Social work students from ethnic minorities face struggle

Black students are struggling to pass the social work degree because universities do not have proper systems of support for their needs, a senior academic has said.

Black students are struggling to pass the social work degree because universities do not have proper systems of support for their needs, a senior academic has said.

The General Social Care Council’s report on social work education in England in 2009-10, published in January, identified a trend of black students taking longer to progress through training which had persisted over several years.

Previous research has suggested that there are complex reasons for this inequality, including discrimination encountered during practice placements from service users, according to academics at King’s College London.

But Jane McLenachan, head of social work and health studies at De Montfort University, said some higher education institutions failed to address black students’ needs “at a strategic level”.

McLenachan represented the Joint University Council’s social work education committee on the GSCC’s diversity and progression project group. She said the group identified certain particular support needs of black and minority ethnic students, such as help for those whose first language was not English.
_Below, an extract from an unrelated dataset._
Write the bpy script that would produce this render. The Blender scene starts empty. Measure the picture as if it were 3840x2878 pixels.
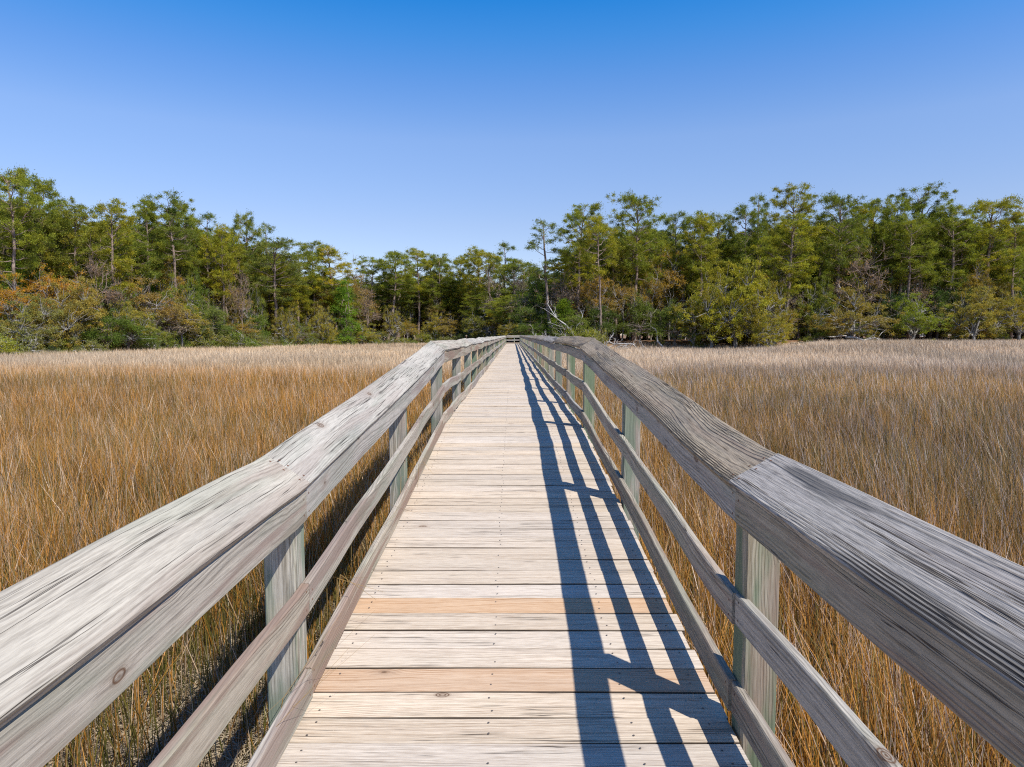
import bpy, math, random
import numpy as np
R = math.radians
SC = bpy.context.scene
COL = SC.collection
random.seed(7)
RNG = np.random.default_rng(11)

# ------------------------------------------------------------------ camera constants
CZ = 2.7
PITCH = math.atan(182 / 2530.0)
F = 2530 / 3840.0                       # focal length in image widths

def smooth(a, b, x):
    t = np.clip((np.asarray(x, float) - a) / (b - a), 0, 1)
    return t * t * (3 - 2 * t)

# ------------------------------------------------------------------ value noise
_G = np.random.default_rng(3).random((256, 256))
def vnoise(x, y):
    x = np.asarray(x, float); y = np.asarray(y, float)
    xi = np.floor(x).astype(int); yi = np.floor(y).astype(int)
    fx = x - xi; fy = y - yi
    fx = fx * fx * (3 - 2 * fx); fy = fy * fy * (3 - 2 * fy)
    a = _G[xi % 256, yi % 256]; b = _G[(xi + 1) % 256, yi % 256]
    c = _G[xi % 256, (yi + 1) % 256]; d = _G[(xi + 1) % 256, (yi + 1) % 256]
    return (a * (1 - fx) + b * fx) * (1 - fy) + (c * (1 - fx) + d * fx) * fy
def fbm(x, y, o=3):
    s = 0; a = .5; t = 0
    for k in range(o):
        s = s + a * vnoise(x * 2 ** k + 17 * k, y * 2 ** k + 5 * k); t += a; a *= .5
    return s / t

# ------------------------------------------------------------------ terrain
SU = [-2.5, -.9, -.76, -.6, -.46, -.3, -.143, -.06, -.02, 0, .03, .1, .2, .35, .5, .76, 2.5]
SY = [40, 62, 71, 79, 98, 122, 148, 146, 120, 106, 99, 97, 99, 97, 97, 99, 99]
def shore(u):
    return np.interp(u, SU, SY)
def ground(x, y):
    x = np.asarray(x, float); y = np.asarray(y, float)
    yy = np.maximum(y, 1.0)
    u = np.clip(x / yy, -2.5, 2.5)
    s = y - shore(u)
    bank = np.interp(u, [-.8, -.4, -.1, .0, .06, .2, .5, .8], [.9, 1.0, .9, 1.0, 1.75, 1.85, 1.9, 2.1])
    rise = smooth(52, 94, y) * smooth(.33, .50, u) * 1.15
    z = np.maximum(smooth(-1.5, 5.5, s) * bank, rise * (1 - smooth(0, 6, s)) + smooth(0, 6, s) * bank)
    z = z + (fbm(x * .35, y * .35) - .5) * .10 + smooth(0, 20, s) * (fbm(x * .12 + 9, y * .12) - .5) * .5
    z = np.where(y < 1, (fbm(x * .35, y * .35) - .5) * .10, z)
    return z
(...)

“These needs are often not addressed at a strategic level in the same way as, for example, support for students with dyslexia,” she said.

Shereen Hussein, senior research fellow at King’s College’s Social Care Workforce Research Unit, agreed that the problem was often institutional.

“Some institutions are better than others at identifying ‘at-risk’ students, such as those with a lot of commitments outside of university life,” she said. “BME students are proportionately more mature and have more caring responsibilities.”

Universities and colleges in England are required to report on variations in progression among different groups as part of the GSCC’s annual monitoring process.

Despite the slow progression rates, people from BME backgrounds are over-represented among graduates.

Black students accounted for 15% of social work degree graduates in England 2008-9, according to the GSCC. The 2001 Census said black people made up just 2% of the overall population.

White people made up 75% of social work graduates, compared to 91% of the overall population, and Asian people made up 6% of graduates and 5% of the overall population.

But academics have expressed concern that the Social Work Reform Board’s efforts to improve the calibre of entrants to the social work degree could further disadvantage BME students in the future.

McLenachan said it was important that universities continued to promote routes into social work education for those who may need additional learning and development opportunities.

This was echoed by Jean Dillon, senior social work lecturer at Middlesex University, who said the reform board should encourage HEIs to consider the social context of applicants and provide extra support to black students.